At the Stanford House, Tate maximized the experiential feel with varied ceiling heights, assorted ceiling treatments, antique stone and tile, and reclaimed wood. The home tells a story, with clay tile from Portugal set in a cabochon pattern in the kitchen, and reclaimed wood, from French châteaus, in various other rooms throughout the house. The walls of the dining room are made from antique pine and custom created by an English fabricator. Tate chose a profile style and designed the rest of the room around the limed antique pine paneling with crown and dentil moldings. The wall paneling was first assembled in England and then shipped in pieces to Jackson. The result is a handsome room that envelopes diners in warmth and richness and is large enough to accommodate 12 at two tables. “The room looks like an old room, but instead, it is a new room using old materials,” says Tate. “We were trying to create a feeling in the room and give it soul, not for boastfulness, but to accomplish a particular look and feel.”

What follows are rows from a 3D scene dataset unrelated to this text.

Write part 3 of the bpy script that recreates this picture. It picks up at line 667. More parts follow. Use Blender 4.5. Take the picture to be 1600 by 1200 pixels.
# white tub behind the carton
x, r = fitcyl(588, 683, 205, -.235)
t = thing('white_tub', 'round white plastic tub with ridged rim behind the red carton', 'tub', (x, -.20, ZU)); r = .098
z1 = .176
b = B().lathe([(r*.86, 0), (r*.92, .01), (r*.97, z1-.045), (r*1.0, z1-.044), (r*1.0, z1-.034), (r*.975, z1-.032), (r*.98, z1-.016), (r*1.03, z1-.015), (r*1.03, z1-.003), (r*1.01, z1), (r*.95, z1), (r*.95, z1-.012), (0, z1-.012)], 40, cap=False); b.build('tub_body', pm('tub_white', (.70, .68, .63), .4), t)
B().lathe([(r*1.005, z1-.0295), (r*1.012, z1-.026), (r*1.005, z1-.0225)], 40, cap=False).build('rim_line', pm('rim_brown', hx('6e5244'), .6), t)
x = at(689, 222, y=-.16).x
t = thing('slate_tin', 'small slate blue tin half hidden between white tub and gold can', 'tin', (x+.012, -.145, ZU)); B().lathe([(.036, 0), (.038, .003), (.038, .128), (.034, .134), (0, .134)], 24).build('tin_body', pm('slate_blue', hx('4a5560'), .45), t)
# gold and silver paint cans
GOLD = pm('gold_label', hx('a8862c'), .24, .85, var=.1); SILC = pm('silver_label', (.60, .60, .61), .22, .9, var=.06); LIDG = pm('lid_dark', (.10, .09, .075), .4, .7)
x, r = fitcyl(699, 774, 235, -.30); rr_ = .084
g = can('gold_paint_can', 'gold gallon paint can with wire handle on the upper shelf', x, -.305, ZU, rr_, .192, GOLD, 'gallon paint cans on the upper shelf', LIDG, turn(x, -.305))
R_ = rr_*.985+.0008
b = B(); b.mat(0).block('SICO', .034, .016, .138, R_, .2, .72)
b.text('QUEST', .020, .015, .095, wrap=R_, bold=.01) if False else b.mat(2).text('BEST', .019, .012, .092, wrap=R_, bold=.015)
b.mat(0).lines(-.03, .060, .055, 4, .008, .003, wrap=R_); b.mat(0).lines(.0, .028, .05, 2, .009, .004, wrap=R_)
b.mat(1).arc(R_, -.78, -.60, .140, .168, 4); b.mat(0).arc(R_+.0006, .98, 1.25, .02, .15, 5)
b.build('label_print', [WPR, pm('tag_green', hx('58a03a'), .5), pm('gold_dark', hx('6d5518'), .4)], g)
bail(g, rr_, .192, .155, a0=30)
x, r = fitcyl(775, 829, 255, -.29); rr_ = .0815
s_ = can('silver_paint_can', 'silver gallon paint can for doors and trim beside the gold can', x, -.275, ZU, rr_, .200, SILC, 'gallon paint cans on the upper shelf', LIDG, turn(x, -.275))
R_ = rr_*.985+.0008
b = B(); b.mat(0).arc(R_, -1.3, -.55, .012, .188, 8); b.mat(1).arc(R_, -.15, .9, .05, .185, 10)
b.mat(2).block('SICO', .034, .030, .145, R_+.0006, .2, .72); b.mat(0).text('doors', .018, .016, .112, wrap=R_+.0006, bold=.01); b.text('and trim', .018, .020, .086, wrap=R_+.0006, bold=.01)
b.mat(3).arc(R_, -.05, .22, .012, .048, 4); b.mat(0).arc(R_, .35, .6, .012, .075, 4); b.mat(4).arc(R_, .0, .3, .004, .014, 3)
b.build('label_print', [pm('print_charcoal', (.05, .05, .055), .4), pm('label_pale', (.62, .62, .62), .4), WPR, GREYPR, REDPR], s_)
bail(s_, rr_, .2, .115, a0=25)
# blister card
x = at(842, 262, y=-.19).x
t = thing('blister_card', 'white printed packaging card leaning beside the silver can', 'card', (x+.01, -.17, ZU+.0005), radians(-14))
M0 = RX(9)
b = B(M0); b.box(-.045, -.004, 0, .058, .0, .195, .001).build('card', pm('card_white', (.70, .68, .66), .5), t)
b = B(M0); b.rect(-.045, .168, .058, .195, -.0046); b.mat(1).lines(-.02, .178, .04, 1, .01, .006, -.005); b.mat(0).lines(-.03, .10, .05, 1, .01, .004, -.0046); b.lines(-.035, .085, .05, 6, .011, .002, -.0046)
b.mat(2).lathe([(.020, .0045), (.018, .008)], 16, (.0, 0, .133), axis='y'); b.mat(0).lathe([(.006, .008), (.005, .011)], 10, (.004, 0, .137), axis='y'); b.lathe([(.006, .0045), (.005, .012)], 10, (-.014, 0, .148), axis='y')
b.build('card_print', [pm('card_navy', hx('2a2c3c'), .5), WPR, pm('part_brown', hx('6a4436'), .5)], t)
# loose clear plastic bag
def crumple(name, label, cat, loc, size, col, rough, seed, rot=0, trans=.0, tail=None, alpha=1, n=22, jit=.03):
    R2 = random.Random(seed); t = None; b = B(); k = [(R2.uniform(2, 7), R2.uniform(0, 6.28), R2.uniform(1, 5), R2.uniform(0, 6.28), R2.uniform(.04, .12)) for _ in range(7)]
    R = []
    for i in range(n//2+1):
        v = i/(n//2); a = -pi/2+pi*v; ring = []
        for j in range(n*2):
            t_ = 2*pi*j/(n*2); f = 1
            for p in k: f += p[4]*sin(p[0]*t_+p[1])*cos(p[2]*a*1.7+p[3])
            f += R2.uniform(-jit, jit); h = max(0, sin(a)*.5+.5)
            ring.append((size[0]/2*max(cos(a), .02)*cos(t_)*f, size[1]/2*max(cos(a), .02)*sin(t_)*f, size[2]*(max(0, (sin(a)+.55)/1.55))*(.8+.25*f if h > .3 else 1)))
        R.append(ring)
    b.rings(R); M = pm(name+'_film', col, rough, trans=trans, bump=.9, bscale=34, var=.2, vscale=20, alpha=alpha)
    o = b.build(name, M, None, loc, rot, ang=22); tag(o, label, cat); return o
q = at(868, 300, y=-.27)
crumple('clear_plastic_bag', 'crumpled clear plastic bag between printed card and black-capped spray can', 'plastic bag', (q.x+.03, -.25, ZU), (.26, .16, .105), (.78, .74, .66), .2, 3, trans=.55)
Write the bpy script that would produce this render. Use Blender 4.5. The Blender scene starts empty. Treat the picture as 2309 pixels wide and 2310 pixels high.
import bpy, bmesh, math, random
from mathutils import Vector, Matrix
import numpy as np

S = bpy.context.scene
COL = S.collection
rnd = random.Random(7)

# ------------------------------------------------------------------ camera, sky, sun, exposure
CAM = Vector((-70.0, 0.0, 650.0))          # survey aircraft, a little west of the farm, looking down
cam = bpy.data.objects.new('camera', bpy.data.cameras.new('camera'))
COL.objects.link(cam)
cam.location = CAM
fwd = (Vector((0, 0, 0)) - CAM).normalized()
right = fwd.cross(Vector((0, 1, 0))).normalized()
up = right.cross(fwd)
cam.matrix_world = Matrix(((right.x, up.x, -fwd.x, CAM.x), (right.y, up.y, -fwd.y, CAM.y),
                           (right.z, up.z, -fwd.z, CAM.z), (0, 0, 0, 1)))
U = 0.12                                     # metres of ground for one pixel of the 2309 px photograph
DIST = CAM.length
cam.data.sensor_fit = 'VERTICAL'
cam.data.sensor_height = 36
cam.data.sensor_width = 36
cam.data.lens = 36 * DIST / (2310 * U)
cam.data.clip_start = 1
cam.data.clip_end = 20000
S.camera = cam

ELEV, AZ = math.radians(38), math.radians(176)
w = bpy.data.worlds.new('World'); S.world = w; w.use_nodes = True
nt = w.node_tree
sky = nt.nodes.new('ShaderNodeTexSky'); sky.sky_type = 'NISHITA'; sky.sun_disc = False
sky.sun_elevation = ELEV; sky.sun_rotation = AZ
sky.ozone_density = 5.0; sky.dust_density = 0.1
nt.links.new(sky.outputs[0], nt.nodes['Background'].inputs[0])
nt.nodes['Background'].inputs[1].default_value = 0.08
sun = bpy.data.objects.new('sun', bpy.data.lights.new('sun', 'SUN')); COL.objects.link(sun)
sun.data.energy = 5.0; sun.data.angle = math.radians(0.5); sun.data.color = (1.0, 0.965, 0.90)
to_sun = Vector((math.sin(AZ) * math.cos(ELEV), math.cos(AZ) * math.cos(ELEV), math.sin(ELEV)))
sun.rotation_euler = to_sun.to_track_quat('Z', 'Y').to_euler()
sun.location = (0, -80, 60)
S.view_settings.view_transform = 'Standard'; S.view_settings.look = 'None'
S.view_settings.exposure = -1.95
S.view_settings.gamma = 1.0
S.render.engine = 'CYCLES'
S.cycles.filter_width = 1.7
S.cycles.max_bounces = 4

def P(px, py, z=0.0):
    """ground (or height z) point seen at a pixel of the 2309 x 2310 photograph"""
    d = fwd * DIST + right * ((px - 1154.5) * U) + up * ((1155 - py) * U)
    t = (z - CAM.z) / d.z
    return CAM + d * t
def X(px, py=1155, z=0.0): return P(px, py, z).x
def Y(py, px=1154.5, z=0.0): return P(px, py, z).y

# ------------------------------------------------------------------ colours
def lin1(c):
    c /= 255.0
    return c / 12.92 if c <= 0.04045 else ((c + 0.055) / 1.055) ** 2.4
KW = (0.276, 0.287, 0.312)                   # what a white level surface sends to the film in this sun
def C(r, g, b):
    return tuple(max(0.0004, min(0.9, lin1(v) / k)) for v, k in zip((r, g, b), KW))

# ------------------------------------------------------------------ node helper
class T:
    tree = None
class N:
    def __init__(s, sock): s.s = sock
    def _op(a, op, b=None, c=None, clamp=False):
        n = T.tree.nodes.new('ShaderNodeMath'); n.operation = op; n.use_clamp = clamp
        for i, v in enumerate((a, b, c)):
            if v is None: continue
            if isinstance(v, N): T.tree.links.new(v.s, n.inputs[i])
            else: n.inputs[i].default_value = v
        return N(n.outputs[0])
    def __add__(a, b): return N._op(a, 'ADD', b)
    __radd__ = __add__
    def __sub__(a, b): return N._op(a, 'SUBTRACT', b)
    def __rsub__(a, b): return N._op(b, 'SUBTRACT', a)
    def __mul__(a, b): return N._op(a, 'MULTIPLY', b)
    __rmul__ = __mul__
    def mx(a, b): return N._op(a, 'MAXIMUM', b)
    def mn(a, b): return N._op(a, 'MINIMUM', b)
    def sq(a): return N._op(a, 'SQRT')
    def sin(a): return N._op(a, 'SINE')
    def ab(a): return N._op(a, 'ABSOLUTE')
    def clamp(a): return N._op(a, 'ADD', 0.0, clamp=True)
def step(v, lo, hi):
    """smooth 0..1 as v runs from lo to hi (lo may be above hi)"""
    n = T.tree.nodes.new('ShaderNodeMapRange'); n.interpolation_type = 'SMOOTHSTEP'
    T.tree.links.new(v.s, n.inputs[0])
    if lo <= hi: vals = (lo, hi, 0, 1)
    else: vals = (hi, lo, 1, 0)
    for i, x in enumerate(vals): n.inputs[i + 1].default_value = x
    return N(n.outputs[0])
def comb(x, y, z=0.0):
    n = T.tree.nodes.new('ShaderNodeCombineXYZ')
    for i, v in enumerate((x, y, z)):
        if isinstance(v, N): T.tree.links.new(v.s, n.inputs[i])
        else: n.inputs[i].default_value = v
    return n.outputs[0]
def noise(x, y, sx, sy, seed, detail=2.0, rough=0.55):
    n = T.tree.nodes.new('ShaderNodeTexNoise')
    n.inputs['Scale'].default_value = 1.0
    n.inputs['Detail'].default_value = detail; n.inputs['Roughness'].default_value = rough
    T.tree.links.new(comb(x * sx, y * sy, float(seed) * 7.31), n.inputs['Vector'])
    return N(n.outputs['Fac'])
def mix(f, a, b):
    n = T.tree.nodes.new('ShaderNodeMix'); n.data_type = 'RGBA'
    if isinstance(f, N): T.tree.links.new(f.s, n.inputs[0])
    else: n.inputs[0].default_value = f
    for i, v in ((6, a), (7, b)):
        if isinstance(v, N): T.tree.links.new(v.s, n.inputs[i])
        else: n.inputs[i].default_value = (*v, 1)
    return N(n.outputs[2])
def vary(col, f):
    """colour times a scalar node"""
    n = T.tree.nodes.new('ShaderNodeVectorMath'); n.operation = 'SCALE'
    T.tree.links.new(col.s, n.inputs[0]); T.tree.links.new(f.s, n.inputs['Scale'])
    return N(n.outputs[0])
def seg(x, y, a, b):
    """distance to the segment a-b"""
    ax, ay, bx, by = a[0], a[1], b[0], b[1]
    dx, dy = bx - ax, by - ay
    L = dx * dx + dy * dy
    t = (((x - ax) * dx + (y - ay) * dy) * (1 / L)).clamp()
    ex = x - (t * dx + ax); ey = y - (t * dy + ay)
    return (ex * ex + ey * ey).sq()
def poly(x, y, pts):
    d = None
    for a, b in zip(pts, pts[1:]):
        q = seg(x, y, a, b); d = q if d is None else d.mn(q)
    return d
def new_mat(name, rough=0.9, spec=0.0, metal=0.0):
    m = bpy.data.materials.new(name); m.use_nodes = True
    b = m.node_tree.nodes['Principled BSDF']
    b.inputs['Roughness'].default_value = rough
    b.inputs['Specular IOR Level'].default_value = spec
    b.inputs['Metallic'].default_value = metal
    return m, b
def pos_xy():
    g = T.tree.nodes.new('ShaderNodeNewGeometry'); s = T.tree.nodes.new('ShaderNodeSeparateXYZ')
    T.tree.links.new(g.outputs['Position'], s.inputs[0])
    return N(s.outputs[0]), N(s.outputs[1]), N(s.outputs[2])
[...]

Tate wanted a strong feeling of architecture in the kitchen, along with the stone corbels and hood over the stove and furniture-grade pine island, so that there is a truncated, pyramidal light well with a glass cupola on top that floods the entire kitchen with natural light. The light well and the rest of the ceiling are highlighted with salvaged pine beams that were sandblasted for cleaning, but otherwise left in their natural state. “Everything was left natural and untreated for a tactile experience,” says Tate.
Tate parallels the design of the Stanford House to writing a novel. Each room is a character with its own chapter and its own theme. Instead of using words to develop the characters and plot, the story unfolds visually, using textures, shapes, lines, and other architectural elements. “The climax of the Stanford House is the living room with the antique oak beams that are pickled for texture,” says Tate. The living room also has an antique stone mantelpiece and arched French doors leading to a large loggia.
Tate wanted the transition from room to room to also be experiential. One main hallway has a barrel-vaulted ceiling. “I wanted to give the home something extra besides another long hallway,” says Tate. The walls and ceiling are plaster with stone detailing. The gallery is interrupted with a glass transom and sidelights that are glass and oak instead of the pine that was used in much of the rest of the home. “It felt right to put an oak detail in the hallway. It matches with the front door and it felt right,” says Tate. “Like writing a novel, logic dictates the structure while intuition fuels the beauty.”
The exterior of the Stanford House is the perfect framing for the elegance and sophistication of the interior spaces. The front of the home is understated with a farmhouse look to blend in with the rest of the homes in the area. The grand gesture created at the rear of the home, which faces a lake, features an arched colonnade, custom-designed and custom-cut from Texas limestone. The roof of the home is salvaged Vermont weathering green slate, known for its lifetime durability.
The main house had been completed in 2001, but the owners wanted to expand the master suite and acquired the house next door to use for guest bedrooms. In 2005, Tate was called to create a master suite on the second floor of the main home and a guest house connected through a gallery. This second phase also included a lower-level media room and a pool pavilion in front of the guest house. The Stanford House gained 5,000 square feet in addition to the main house’s 7,000 square feet.
For Tate, designing homes is a combination of writing a poem, composing a symphony and painting a masterpiece. His goal is to design spaces that evoke feelings and surround occupants with beauty. He describes beauty as the difference between poetry and Morse code: you can survive on Morse code, but you wouldn’t have any beauty in the communication. Like great poetry, beautiful homes are to be experienced and felt.